**AIM OF THE EXERCISE**:
The material below contains a line with "Keep writing the" and a line with "anem(10, 312, 20, (.1, 1, .5), 'cup', 'anlime', 'tiny". Copy exactly those two lines and all lines between them.

........

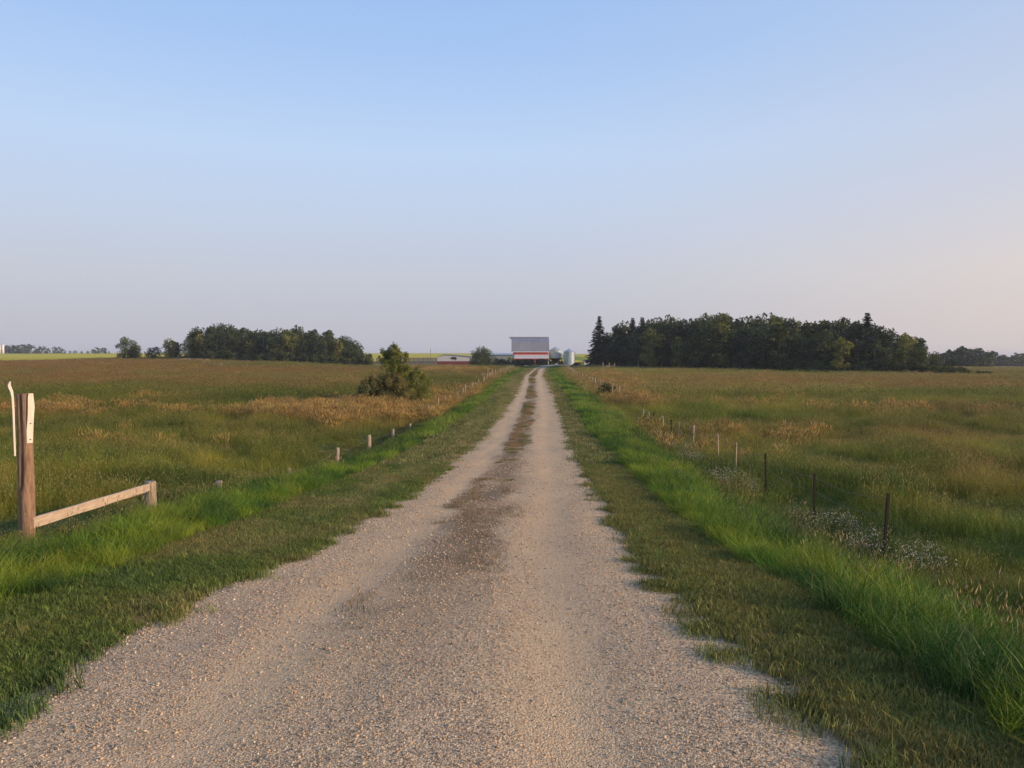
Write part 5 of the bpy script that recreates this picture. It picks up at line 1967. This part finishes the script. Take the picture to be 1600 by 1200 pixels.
# twin white silos far left
for px_, lab in ((0.8, 'left one of two narrow white silos on the far left horizon'), (5.4, 'right one of two narrow white silos on the far left horizon')):
    d = 860
    x_, y_, z_ = spot(px_, d)
    h = CAMZ + (HOR - 537) / F * d - z_
    root = tag(empty('silo', (x_, y_, z_ - .3)), lab, 'silo', 'pair of far silos')
    mb = MB(); ring_tube(mb, [(1.25, 0), (1.25, h - .6)], 24); mb.build('silo_wall', M_TRIM, root, True)
    mb = MB(); ring_tube(mb, [(1.3, h - .6), (.5, h - .1), (.05, h + .1)], 24); mb.build('roof', M_TIN, root)

# fallen branches at the right end of the woods
random.seed(4)
x_, y_, z_ = spot(1437, 138.5)
root = tag(empty('brush_pile', (x_, y_, z_)), 'heap of brown fallen branches and a pale log at the right end of the woods', 'brush pile')
mb = MB()
for i in range(60):
    a = Vector((random.gauss(0, 2.2), random.gauss(0, .6), random.uniform(0, .5)))
    b_ = a + Vector((random.uniform(-2.2, 2.2), random.uniform(-.6, .6), random.uniform(-.1, .7)))
    mb.tube([a, (a + b_) / 2 + Vector((0, 0, random.uniform(0, .2))), b_], [0.05, 0.04, 0.015], 5, 0, False)
mb.build('branches', simple_mat('dead_branches', (0.16, 0.09, 0.06), (0.30, 0.19, 0.14), 3, .9), root)
mb = MB(); mb.tube([(0.6, -.9, .45), (2.1, -.9, .52)], 0.09, 8); mb.build('log', M_SLAT, root, True)

# ------------------------------------------------------------------ thin evening haze
m = bpy.data.materials.new('haze_air')
m.use_nodes = True
m.node_tree.nodes.clear()
ov_ = N(m.node_tree, 'ShaderNodeOutputMaterial')
pv = N(m.node_tree, 'ShaderNodeVolumePrincipled')
pv.inputs['Color'].default_value = (0.80, 0.84, 0.95, 1)
pv.inputs['Density'].default_value = 0.00022
pv.inputs['Anisotropy'].default_value = 0.1
m.node_tree.links.new(pv.outputs[0], ov_.inputs['Volume'])
zmin = float(gv[:, 2].min())
mb = MB(); mb.box(-3600, 3600, -400, 4200, zmin - 1.0, 17.0)
tag(mb.build('haze', m), 'thin evening haze over the fields', 'haze', kind='stuff')
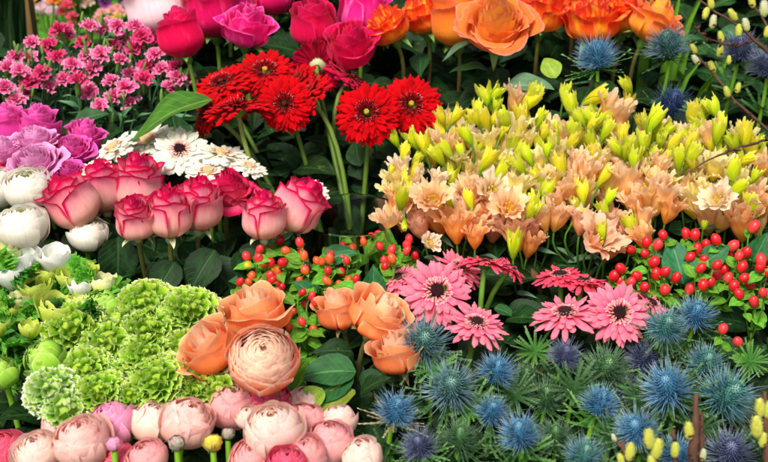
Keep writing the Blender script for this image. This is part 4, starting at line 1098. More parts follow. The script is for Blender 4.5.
anem(4, 258, 32, (-.1, 1, .4), 'cup', 'ancream', 'pale lime anemone bud under the lowest ivory ranunculus, at the left edge')
anem(20, 303, 20, (0, 1, .4), 'cup_open', 'ancream', 'pinkish cream anemone bud under the pointed yellow green one', nl=2)
anem(81, 289, 24, (.2, 1, .4), 'cup', 'anwhite', 'narrow white anemone between the yellow one and the cream lime cup', nl=2)
anem(46, 277, 20, (0, 1, .5), 'cup', 'anlime', 'tiny lime anemone bud in the thick of the ruffled leaves', nl=5)
anem(88, 273, 18, (.2, 1, .4), 'cup', 'anlime', 'tiny lime anemone bud beside the dark rose leaves', nl=5)
anem(10, 312, 20, (.1, 1, .5), 'cup', 'anlime', 'tiny lime anemone bud above the star collared one', nl=5)

ANS = [o for o in WM if o.get('category') == 'anemone']
for i in range(26):      # the ruffled leaves that stand up between the cups
    px, py = R_.uniform(-4, 100), R_.uniform(268, 348)
    if py > 318 and px > 45: continue
    p = at(px, py, D0(py) - R_.uniform(.012, .05)); own = min(ANS, key=lambda o: (o.location - p).xy.length)
    a = R_.uniform(0, 2 * PI); dv = Vector((math.cos(a) * .8, math.sin(a) * .5 - .2, R_.uniform(.3, 1.1)))
    part('leaf', pick('frill'), M[R_.choice(['frill', 'frill', 'frilldark'])], own, myz(p, dv, Vector((R_.uniform(-.3, .3), -.4, 1)), R_.uniform(.016, .028)))
# ------------------------------------------------------------------ spray carnations: every stem with its blooms
CS = [(12, 59, 'spray carnation nearest the dark blades in the upper left corner'), (32, 44, 'spray carnation under the blurred orange and yellow flowers'), (64, 33, 'bright pink spray carnation below the pale blurred pair of flowers'),
      (90, 36, 'spray carnation with three small blooms under the blurred purple flower'), (119, 33, 'spray carnation with paired blooms below the blurred pink cluster'), (146, 38, 'spray carnation under the pale blush rose'),
      (150, 60, 'spray carnation left of the crimson pink rose bud'), (178, 72, 'spray carnation closest to the drooping red gerbera'), (103, 56, 'spray carnation in the middle of the pink bank, two blooms side by side'),
      (32, 78, 'spray carnation with a round dark eyed bloom above the lilac roses'), (14, 106, 'spray carnation with a wide open bloom at the left edge above the lilac roses'), (80, 86, 'spray carnation with the largest ruffled bloom, above the deep lilac rose'),
      (122, 87, 'spray carnation with a striped half folded bloom, left of the large leaf'), (108, 104, 'spray carnation lowest in the bank, in shade beside the white gerberas'), (168, 86, 'spray carnation just above the large leaf'), (131, 73, 'spray carnation with pale edged petals above the striped one'),
      (60, 64, 'spray carnation with small shaded blooms left of the middle of the bank')]
CB = [(49, 46), (67, 34), (32, 43), (90, 28), (83, 43), (117, 27), (122, 39), (132, 48), (142, 37), (101, 55), (120, 60), (130, 75), (111, 81), (125, 88), (78, 81), (89, 92), (30, 80), (42, 73), (26, 92), (30, 60), (15, 58), (155, 55),
      (147, 67), (156, 55), (175, 67), (189, 79), (169, 87), (157, 40), (136, 50), (30, 84), (17, 101), (14, 114), (2, 113), (114, 97), (100, 107), (131, 104), (104, 28), (136, 27), (60, 30), (20, 71), (58, 58), (72, 66), (8, 68), (92, 70), (64, 80), (162, 70), (176, 78), (144, 80), (5, 88), (112, 45), (88, 56), (48, 88)]
def cluster(pts, seeds):
    o = [[] for _ in seeds]
    for p in pts:
        i = min(range(len(seeds)), key=lambda j: (seeds[j][0] - p[0]) ** 2 + (seeds[j][1] - p[1]) ** 2)
        o[i].append(p)
    return o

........

**COMPLETE OUTPUT**:
Keep writing the Blender script for this image. This is part 4, starting at line 1098. More parts follow. The script is for Blender 4.5.
anem(4, 258, 32, (-.1, 1, .4), 'cup', 'ancream', 'pale lime anemone bud under the lowest ivory ranunculus, at the left edge')
anem(20, 303, 20, (0, 1, .4), 'cup_open', 'ancream', 'pinkish cream anemone bud under the pointed yellow green one', nl=2)
anem(81, 289, 24, (.2, 1, .4), 'cup', 'anwhite', 'narrow white anemone between the yellow one and the cream lime cup', nl=2)
anem(46, 277, 20, (0, 1, .5), 'cup', 'anlime', 'tiny lime anemone bud in the thick of the ruffled leaves', nl=5)
anem(88, 273, 18, (.2, 1, .4), 'cup', 'anlime', 'tiny lime anemone bud beside the dark rose leaves', nl=5)
anem(10, 312, 20, (.1, 1, .5), 'cup', 'anlime', 'tiny lime anemone bud above the star collared one', nl=5)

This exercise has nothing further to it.